DESCRIPTION OF THE TASK :: Identify every line containing the word "scene" and reproduce each one.

ENTRIES SHOWN ::
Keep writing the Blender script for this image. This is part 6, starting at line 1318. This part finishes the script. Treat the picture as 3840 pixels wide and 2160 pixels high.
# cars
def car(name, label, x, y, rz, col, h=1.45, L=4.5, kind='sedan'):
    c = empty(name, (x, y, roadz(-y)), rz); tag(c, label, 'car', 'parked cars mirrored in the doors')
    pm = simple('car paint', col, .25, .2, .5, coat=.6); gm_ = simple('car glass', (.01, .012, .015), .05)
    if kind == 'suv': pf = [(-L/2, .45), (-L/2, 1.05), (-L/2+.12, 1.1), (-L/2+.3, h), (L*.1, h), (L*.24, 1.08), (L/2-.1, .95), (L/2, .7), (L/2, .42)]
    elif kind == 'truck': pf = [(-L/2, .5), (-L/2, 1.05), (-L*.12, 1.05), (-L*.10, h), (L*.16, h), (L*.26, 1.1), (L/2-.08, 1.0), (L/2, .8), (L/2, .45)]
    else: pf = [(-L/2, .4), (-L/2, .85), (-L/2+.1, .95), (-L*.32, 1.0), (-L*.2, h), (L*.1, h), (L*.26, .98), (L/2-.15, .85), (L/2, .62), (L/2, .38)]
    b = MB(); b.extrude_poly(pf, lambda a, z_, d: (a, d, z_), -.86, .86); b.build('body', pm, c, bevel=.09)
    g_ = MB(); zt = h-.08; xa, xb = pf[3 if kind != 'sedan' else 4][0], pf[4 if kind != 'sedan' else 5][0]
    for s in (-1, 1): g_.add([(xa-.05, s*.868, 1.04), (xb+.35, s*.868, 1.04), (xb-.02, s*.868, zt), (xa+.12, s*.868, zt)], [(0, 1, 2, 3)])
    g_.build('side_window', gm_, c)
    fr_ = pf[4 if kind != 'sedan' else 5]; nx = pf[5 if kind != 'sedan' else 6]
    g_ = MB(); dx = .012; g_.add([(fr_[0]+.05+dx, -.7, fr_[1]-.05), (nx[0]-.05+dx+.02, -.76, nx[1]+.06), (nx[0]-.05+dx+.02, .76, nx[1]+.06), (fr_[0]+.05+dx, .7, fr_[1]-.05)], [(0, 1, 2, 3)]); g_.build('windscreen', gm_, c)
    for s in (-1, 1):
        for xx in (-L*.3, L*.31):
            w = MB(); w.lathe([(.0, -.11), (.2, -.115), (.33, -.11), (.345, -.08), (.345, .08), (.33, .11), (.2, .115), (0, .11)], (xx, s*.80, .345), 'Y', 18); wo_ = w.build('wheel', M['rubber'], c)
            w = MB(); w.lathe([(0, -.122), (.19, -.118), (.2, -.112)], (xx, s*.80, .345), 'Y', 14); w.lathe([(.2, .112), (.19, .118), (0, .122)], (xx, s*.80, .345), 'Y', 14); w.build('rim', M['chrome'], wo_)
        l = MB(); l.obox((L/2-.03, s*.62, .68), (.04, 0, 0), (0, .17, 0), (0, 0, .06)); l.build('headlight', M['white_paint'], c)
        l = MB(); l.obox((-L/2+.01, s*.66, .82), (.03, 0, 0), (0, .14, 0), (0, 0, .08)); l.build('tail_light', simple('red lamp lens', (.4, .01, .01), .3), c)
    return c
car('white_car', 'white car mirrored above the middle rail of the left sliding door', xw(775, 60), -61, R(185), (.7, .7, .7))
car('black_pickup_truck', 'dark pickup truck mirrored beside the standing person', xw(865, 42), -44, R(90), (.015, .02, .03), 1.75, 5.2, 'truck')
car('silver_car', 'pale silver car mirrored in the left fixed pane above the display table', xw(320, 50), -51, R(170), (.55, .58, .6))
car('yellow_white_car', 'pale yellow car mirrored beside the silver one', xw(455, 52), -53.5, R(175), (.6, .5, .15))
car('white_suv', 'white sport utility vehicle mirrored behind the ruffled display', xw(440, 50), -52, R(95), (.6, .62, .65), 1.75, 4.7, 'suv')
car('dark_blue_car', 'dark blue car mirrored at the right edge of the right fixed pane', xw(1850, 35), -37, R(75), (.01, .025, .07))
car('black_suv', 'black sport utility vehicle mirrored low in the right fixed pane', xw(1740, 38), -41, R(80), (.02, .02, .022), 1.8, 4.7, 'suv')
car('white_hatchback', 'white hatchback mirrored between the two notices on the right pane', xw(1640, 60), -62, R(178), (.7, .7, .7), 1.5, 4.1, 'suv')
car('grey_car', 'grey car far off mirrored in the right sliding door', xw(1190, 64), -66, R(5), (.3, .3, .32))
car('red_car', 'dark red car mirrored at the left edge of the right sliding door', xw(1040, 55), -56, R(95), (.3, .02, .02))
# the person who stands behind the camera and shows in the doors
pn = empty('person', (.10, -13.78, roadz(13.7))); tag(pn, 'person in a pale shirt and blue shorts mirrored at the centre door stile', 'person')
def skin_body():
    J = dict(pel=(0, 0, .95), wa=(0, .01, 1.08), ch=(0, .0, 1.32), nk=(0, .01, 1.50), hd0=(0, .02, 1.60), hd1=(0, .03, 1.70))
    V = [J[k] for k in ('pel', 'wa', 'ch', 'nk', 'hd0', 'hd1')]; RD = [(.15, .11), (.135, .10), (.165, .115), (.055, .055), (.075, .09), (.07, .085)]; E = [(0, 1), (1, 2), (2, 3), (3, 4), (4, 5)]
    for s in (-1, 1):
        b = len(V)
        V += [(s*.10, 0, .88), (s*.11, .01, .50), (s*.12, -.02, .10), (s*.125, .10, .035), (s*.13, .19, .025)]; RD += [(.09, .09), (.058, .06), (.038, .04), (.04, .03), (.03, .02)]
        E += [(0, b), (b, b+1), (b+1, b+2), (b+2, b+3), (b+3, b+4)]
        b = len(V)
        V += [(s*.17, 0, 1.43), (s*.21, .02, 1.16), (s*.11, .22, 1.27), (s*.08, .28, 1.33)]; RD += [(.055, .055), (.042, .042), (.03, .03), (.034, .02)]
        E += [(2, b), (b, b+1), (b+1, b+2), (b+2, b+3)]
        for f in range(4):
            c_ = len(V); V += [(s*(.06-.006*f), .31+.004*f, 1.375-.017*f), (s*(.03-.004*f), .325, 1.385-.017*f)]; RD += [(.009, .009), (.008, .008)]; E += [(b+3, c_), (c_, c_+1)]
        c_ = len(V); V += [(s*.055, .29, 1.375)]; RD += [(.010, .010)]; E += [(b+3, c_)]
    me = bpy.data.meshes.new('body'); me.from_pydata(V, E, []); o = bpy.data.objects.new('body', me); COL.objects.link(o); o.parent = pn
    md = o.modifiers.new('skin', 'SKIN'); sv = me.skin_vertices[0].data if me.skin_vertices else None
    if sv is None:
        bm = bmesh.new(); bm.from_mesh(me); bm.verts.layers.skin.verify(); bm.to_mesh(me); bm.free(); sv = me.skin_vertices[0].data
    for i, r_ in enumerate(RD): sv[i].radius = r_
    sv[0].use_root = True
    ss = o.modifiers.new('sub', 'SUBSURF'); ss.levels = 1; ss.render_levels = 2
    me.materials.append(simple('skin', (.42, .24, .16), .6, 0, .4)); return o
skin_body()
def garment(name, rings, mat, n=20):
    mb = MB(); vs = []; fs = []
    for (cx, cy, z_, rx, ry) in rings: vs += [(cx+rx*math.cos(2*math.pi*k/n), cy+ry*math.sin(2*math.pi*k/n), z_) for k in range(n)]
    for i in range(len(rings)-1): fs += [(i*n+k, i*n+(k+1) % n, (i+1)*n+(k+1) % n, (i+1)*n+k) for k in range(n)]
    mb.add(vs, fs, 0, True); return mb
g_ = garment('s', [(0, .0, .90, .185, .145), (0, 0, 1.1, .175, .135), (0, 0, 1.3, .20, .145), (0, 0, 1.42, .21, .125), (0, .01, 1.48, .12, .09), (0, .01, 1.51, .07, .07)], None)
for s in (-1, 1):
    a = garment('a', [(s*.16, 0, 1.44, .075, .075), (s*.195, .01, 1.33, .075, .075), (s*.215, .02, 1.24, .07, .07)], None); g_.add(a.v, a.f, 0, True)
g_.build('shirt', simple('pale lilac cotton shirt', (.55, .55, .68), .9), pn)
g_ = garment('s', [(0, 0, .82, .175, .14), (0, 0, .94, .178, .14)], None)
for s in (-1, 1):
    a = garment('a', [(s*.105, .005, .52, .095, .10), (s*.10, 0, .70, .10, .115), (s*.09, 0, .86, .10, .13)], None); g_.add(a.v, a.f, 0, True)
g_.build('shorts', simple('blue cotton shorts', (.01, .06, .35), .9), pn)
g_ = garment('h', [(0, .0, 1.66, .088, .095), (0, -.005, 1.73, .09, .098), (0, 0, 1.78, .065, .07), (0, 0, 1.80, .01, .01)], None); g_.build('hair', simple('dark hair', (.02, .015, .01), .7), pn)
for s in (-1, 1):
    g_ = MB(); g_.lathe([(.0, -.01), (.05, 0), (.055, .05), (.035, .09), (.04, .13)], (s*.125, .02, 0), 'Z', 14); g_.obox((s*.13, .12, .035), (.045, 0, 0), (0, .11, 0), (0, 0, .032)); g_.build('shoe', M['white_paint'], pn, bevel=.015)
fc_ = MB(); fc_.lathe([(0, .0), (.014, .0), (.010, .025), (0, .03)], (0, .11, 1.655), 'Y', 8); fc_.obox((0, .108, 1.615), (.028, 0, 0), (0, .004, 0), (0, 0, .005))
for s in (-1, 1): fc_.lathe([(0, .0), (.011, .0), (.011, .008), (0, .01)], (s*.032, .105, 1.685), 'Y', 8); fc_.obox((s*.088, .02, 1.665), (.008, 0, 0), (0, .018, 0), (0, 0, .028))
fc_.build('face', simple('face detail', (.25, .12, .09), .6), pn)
...
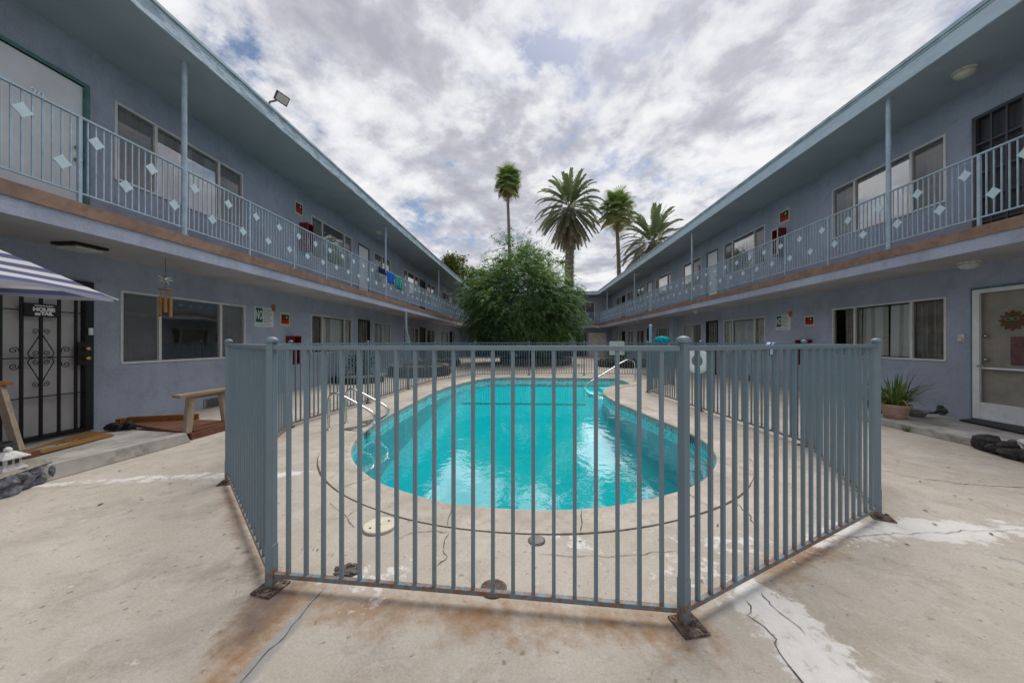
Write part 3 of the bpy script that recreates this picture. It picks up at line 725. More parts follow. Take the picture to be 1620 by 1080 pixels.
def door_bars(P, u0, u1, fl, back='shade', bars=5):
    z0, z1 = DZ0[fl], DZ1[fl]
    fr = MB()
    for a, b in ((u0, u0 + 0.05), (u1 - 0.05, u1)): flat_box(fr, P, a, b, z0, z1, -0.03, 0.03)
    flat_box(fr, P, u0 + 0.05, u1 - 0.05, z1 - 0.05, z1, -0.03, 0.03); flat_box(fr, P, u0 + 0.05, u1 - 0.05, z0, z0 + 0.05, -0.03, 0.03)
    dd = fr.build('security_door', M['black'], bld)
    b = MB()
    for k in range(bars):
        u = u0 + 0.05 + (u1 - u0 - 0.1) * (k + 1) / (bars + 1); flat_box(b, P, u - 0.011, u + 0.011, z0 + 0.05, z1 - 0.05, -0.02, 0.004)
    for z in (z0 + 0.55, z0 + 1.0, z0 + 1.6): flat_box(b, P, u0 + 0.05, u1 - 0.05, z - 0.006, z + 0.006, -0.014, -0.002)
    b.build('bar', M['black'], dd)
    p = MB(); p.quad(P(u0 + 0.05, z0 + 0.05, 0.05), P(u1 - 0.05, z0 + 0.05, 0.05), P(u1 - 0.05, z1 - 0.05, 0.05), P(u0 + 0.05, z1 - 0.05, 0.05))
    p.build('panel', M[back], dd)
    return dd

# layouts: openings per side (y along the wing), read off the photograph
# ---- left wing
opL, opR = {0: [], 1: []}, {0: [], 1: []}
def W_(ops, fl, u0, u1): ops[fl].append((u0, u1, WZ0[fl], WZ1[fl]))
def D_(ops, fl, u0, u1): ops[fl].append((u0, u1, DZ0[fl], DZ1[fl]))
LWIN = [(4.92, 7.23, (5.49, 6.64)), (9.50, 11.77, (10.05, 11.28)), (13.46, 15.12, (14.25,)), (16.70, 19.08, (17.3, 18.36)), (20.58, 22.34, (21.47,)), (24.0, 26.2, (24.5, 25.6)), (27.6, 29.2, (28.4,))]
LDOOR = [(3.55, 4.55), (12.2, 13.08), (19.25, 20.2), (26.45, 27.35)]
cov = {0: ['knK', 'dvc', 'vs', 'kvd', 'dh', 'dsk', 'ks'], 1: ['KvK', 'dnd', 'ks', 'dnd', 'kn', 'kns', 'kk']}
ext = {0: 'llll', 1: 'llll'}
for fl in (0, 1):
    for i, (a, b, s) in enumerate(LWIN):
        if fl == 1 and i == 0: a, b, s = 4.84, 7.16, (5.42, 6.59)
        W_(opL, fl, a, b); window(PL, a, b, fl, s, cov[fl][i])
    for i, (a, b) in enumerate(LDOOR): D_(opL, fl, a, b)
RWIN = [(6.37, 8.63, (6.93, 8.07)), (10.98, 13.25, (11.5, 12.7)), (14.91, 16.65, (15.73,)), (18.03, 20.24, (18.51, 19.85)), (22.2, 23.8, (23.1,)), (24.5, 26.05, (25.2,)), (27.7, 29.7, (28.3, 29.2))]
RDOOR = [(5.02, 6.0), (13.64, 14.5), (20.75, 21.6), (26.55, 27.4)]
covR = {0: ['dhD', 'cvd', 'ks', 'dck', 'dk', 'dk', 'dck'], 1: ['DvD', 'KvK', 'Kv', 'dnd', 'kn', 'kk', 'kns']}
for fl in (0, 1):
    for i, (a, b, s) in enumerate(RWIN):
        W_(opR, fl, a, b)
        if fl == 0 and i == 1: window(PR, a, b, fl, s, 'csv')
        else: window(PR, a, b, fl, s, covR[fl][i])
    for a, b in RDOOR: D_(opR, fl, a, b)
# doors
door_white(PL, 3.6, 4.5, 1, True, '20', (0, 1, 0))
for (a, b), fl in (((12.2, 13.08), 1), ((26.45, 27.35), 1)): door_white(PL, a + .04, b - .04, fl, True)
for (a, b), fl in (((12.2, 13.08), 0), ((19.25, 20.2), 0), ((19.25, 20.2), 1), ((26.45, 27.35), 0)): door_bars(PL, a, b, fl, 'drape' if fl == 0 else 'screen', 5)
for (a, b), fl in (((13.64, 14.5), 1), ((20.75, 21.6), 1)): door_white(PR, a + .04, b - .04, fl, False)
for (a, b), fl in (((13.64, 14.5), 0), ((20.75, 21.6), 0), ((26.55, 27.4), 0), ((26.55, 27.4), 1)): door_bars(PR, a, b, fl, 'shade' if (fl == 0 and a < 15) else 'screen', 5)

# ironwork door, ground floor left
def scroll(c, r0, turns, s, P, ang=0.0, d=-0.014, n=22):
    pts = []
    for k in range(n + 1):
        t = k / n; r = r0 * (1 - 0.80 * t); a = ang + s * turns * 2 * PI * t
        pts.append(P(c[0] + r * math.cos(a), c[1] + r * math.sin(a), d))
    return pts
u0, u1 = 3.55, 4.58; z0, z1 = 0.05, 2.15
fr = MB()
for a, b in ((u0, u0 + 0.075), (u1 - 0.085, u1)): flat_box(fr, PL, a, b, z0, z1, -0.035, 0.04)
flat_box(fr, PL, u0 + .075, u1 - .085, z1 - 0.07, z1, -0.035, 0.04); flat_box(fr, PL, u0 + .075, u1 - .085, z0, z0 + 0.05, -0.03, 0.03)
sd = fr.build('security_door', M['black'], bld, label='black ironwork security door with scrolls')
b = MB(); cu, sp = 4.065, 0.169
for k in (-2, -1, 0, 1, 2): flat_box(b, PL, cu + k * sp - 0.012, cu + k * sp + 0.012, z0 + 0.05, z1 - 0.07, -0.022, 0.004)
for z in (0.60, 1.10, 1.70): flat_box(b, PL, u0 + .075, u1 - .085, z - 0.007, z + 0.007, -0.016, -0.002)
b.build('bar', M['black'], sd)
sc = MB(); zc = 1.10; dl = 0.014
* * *
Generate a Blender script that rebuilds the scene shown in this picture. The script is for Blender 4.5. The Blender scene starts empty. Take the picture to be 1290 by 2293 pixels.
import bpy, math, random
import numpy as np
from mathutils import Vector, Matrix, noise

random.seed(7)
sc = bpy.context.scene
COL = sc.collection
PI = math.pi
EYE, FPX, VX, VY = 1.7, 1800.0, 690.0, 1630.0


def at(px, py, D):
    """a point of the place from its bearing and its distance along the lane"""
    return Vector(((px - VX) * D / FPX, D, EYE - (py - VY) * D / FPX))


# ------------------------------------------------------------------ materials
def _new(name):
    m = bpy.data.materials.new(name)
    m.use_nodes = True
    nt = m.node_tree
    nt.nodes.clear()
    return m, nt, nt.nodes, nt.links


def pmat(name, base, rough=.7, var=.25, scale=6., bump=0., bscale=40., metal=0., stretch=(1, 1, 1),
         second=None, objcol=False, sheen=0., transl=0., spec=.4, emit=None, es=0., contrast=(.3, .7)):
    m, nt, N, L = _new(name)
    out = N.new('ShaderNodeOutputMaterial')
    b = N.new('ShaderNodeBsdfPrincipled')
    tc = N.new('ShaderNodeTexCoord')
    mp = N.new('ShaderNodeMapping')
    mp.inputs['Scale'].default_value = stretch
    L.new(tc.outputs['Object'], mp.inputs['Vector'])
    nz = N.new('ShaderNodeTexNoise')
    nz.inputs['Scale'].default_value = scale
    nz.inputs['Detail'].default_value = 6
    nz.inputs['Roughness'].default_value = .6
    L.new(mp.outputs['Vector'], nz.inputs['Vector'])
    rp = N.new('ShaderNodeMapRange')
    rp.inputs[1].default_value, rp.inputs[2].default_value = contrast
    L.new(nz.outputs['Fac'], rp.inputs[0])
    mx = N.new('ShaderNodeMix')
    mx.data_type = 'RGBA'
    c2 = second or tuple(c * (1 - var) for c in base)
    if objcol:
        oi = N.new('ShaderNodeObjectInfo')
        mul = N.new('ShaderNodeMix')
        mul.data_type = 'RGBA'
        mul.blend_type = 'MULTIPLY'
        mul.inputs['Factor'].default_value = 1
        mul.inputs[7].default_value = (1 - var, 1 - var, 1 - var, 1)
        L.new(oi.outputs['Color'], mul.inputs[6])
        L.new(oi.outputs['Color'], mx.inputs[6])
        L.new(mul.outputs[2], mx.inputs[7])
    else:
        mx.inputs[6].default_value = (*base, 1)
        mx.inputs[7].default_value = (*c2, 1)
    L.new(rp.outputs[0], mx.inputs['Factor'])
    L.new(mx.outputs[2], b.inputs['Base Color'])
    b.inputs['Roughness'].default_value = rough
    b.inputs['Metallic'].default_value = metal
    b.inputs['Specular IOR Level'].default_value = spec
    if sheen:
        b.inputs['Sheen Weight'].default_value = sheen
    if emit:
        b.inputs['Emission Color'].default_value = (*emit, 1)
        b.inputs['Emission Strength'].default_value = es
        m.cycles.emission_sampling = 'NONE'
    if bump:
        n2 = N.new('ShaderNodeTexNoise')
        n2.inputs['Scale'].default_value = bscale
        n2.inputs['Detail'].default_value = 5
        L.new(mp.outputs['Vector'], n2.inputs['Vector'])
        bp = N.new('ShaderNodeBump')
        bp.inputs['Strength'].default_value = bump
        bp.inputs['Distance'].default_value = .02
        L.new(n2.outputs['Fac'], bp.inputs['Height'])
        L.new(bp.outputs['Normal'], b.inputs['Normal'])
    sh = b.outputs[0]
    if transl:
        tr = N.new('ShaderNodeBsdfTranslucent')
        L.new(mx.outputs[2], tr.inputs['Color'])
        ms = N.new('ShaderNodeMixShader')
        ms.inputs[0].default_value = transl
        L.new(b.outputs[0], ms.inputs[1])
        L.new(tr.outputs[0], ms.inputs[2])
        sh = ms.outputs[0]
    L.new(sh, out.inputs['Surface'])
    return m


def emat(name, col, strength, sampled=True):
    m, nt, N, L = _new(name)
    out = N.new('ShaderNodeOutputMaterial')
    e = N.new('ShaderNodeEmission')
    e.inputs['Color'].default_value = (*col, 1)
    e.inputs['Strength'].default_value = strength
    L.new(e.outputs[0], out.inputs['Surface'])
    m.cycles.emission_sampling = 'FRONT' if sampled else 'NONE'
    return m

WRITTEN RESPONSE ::
Generate a Blender script that rebuilds the scene shown in this picture. The script is for Blender 4.5. The Blender scene starts empty. Take the picture to be 1290 by 2293 pixels.
sc = bpy.context.scene